Over at Volokh Conspiracy, Ilya Somin writes about The State of Constitutional Theory on the Left and the Right
My dominant impression is that there is a great deal of consensus among left of center con law scholars about which way most important cases should come out, but much less agreement about why. If you look at the big constitutional issues facing the Supreme Court – federalism, property rights, criminal defendants’ rights, the death penalty, executive power in wartime, abortion, campaign finance – there is very little disagreement among liberal scholars about the question of what the Court should do; though there is some divergence about how fast the courts should go in getting from here to there.On the other hand, there is a great deal of debate about the theoretical reasons justifying these preferred results. Big-name liberal constitutional law scholars range from originalists like Akhil Amar, to Bruce Ackerman’s “constitutional moment” approach, to “living Constitution” theories of various types (e.g. – Laurence Tribe), to representation-reinforcement theories (e.g. – the late John Hart Ely and those who have build on his ideas), to “judicial minimalism” (Cass Sunstein), and several other theories I won’t go through here. The Constitution in 2020 book and conference largely sidestepped these theoretical debates by focusing on preferred outcomes in particular issue areas. As Paul Kahn (a participant in the conference, but not a contributor to the book) put it, the Constitution in 2020 project seems to call for “less talk and more action.”

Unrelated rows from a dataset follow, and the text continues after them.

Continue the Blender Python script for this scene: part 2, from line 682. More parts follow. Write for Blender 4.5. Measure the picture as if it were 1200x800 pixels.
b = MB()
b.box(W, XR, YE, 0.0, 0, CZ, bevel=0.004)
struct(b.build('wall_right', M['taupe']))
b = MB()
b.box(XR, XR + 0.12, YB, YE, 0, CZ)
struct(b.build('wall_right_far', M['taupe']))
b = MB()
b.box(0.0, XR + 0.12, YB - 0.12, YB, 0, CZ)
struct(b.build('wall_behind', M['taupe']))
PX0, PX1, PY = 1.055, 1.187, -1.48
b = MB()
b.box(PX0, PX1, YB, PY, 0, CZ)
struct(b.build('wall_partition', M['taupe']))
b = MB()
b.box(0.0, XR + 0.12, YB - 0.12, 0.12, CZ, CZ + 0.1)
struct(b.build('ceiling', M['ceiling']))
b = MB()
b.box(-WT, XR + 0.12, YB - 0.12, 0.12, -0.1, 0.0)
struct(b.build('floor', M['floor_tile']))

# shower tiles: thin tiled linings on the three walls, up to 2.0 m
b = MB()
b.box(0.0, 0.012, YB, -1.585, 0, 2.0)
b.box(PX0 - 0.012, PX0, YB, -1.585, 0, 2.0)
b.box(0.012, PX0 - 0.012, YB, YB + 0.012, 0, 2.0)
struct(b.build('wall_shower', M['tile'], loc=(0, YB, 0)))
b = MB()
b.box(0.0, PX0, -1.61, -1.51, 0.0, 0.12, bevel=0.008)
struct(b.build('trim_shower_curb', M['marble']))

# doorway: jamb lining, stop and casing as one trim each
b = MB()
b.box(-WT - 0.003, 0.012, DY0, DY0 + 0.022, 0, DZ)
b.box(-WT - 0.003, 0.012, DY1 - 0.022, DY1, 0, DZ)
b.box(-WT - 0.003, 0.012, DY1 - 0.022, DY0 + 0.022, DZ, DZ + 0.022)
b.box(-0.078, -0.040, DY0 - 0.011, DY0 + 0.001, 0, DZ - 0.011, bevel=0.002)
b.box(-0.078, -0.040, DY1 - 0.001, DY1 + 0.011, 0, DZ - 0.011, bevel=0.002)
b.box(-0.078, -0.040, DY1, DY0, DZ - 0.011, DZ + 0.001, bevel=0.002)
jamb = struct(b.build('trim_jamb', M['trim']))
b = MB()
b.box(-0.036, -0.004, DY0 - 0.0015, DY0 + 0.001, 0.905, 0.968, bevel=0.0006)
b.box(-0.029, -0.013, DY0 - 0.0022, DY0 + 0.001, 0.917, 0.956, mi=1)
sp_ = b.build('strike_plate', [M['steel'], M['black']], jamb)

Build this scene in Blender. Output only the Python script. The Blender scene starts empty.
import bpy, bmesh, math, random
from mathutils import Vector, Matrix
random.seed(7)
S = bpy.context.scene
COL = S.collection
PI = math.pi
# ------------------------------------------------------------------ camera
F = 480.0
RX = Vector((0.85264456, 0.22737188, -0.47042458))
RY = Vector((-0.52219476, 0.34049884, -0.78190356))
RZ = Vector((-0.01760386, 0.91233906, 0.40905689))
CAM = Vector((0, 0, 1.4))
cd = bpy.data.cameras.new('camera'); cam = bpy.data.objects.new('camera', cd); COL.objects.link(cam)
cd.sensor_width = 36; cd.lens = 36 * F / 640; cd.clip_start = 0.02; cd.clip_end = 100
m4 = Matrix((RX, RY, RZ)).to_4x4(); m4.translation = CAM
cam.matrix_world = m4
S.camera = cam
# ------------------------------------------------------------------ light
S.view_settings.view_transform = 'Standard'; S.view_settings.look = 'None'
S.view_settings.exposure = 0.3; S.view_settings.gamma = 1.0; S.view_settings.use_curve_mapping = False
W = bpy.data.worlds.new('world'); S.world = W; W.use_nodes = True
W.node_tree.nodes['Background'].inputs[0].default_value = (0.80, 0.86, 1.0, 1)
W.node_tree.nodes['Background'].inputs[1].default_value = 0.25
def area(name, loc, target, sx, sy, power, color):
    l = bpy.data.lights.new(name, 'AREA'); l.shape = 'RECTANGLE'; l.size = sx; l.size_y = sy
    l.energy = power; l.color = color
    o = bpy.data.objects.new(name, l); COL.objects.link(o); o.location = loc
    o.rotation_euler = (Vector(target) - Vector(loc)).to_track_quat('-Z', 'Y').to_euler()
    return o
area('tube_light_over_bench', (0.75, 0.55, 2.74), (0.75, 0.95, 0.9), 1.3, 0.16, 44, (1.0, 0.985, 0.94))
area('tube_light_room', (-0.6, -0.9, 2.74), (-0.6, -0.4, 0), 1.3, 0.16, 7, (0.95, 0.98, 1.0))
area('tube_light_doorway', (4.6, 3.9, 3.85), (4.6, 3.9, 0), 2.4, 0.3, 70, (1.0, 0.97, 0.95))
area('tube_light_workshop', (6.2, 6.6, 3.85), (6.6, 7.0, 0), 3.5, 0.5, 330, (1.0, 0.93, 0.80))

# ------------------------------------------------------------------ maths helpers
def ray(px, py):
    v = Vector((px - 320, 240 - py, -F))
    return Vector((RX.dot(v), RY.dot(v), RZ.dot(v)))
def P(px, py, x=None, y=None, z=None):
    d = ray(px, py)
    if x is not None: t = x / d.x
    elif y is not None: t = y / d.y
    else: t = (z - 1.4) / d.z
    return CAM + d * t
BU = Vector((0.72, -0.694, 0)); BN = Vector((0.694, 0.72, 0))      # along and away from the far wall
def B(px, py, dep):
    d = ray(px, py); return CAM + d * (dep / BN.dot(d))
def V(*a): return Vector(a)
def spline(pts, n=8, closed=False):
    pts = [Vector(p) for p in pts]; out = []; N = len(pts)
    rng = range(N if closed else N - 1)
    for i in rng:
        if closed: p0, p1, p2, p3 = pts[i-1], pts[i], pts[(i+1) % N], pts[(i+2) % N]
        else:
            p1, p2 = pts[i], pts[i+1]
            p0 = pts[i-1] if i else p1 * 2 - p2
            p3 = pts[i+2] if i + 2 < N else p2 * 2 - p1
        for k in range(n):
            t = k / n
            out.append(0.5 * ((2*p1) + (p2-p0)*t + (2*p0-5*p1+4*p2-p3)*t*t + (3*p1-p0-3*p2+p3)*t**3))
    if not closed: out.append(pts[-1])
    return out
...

I also attended the conference and made many of the same observations as Ilya. They did little to reconcile the Amar view from the Sunstein view from the Tribe view. But, I think that may be byproduct of their views, rather than an unintended consequence. When Progressives eschew formalism, and focus on pragmatism, the means to achieve a goal are largely irrelevant. All that matters is that the desired outcome is achieved. Taken to an extreme, a few dozen constitutional law scholars may find it only slightly unbearable that they cannot agree on a specific means to achieve progress goals.
Conversely, conservative constitutional theorists (more or less) tend to hedge towards formalism. The means matter more than a desired outcome. So while conservatives tend to agree with an originalism methodology, they use those means to achieve different outcomes.
So the schism between the two may be an essential byproduct of how the Left and the Right view the Constitution.